Read the text. Think about your own work thus far in our class, and consider how “content”, “form”, and “production” could become constraint variables which might get set in order to play the game of design work. Start to imagine a particular set of rules which you could formulate, as a commissioner or art-director, which might condition another’s design work.

Project

The activity of design can, at its highest level, be the specification of rules for the production of things, rather than the production of the things themselves. In this assignment you will conduct, from the positions of both rule-maker and rule-follower, an investigation into the conceptual activity of design.

An important part of designing is being aware of how you work, and organizing both your thoughts and the project at hand in a way that makes them and it manageable. But what happens when we make the process itself the content? What if all you have to work with is your ideas about how to work? And what if in addition to scrutinizing how to make graphic design, you must also negotiate setting these rules with someone else (who undoubtedly has their own ideas about rule- and form-making)?

Find a partner in class and come up with a series of 10 rules for how you will make an 11”×17” poster. The only content permitted on this poster are the rules themselves or the result of following them (for example, if one of your rules is “make it red” or “find a photo with a monkey in it” or “tear it in half,” then either these words or their outcomes should appear on the poster). Your rules can be highly specific or more open to interpretation.

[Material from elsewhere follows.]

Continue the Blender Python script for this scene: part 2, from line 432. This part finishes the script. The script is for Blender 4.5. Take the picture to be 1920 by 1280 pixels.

Don’t think about how the poster will look when you’re devising your rules. Try to think only of actions, processes, and ways of working that interest you. Also, any method is fair game: you could specify software, printer, hand work, etc. — i.e. think about means of production.

Schedule
Wed, Sept 28: Find a partner and come up with your list of 10 rules. Begin individually carrying them out.
Monday, Oct 3: Present 2 interpretations of the rule set to your partner and to the class.
Wed, Oct 5: Final 11 x 17 inch poster due.